By Enyichukwu Enemanna
South African President Cyril Ramaphosa has appointed a former chief government negotiator during talks to end white minority rule in the 1990s, Roelf Meyer to be his country’s new ambassador to the United States.
South Africa has not had an ambassador in Washington since its last one, Ebrahim Rasool, was expelled in March 2025 after he allegedly angered the Trump administration.
“I can confirm that President Cyril Ramaphosa has appointed Mr Roelf Meyer as South Africa’s Ambassador to the US,” Reuters quoted Ramaphosa’s spokesperson Vincent Magwenya as saying on Tuesday.
Meyer later served in the unity government of Nelson Mandela.
Relations between Washington and Pretoria have been tense during President Donald Trump’s second term.
Trump has made false claims about the persecution of South Africa’s white Afrikaner minority, and created a refugee programme for them — which Pretoria regards as a preferential immigration scheme for whites.
Meyer, 78, is himself Afrikaner.
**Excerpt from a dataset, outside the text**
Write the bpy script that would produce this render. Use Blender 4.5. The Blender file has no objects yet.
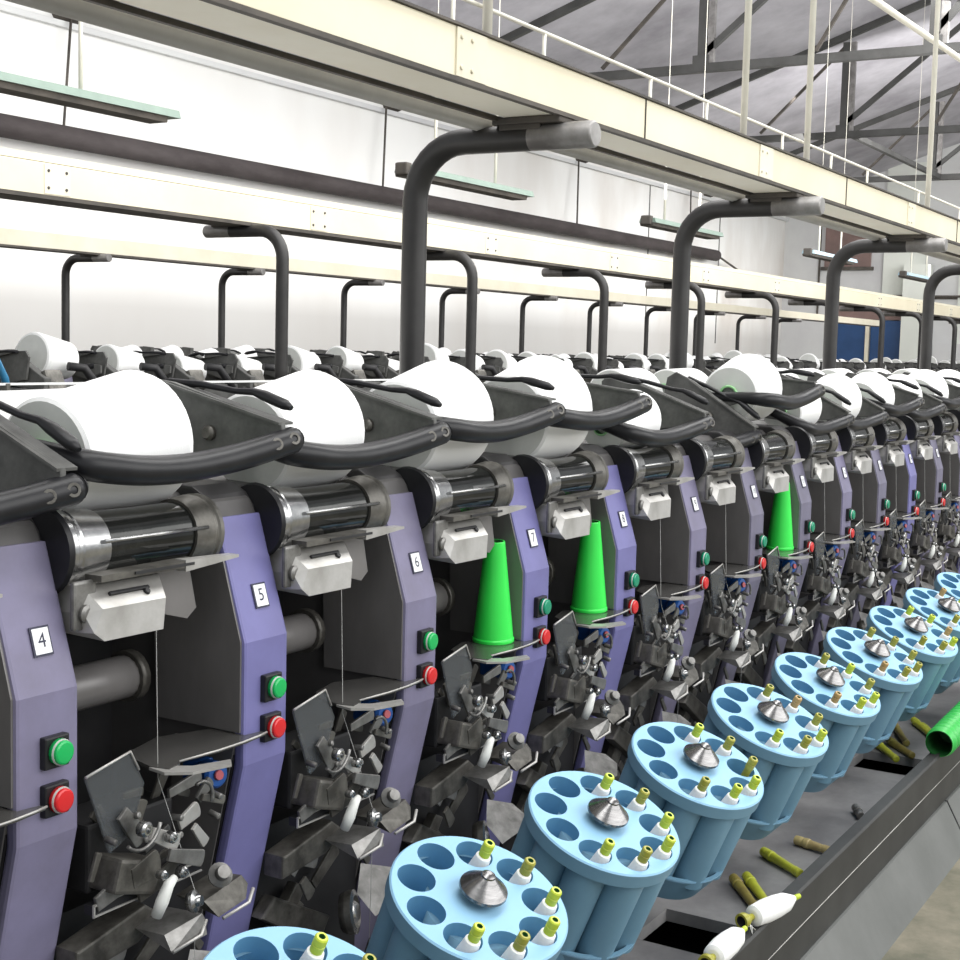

The veteran politician began his career as a parliamentarian in 1979 under P.W. Botha, the defiant face of white rule at the height of the anti-apartheid struggle.
He later served as minister of defence and then constitutional affairs under President F.W. de Klerk.
He gained prominence negotiating for the National Party during talks to end apartheid, becoming its chief negotiator in 1993, the year before South Africa’s first democratic elections.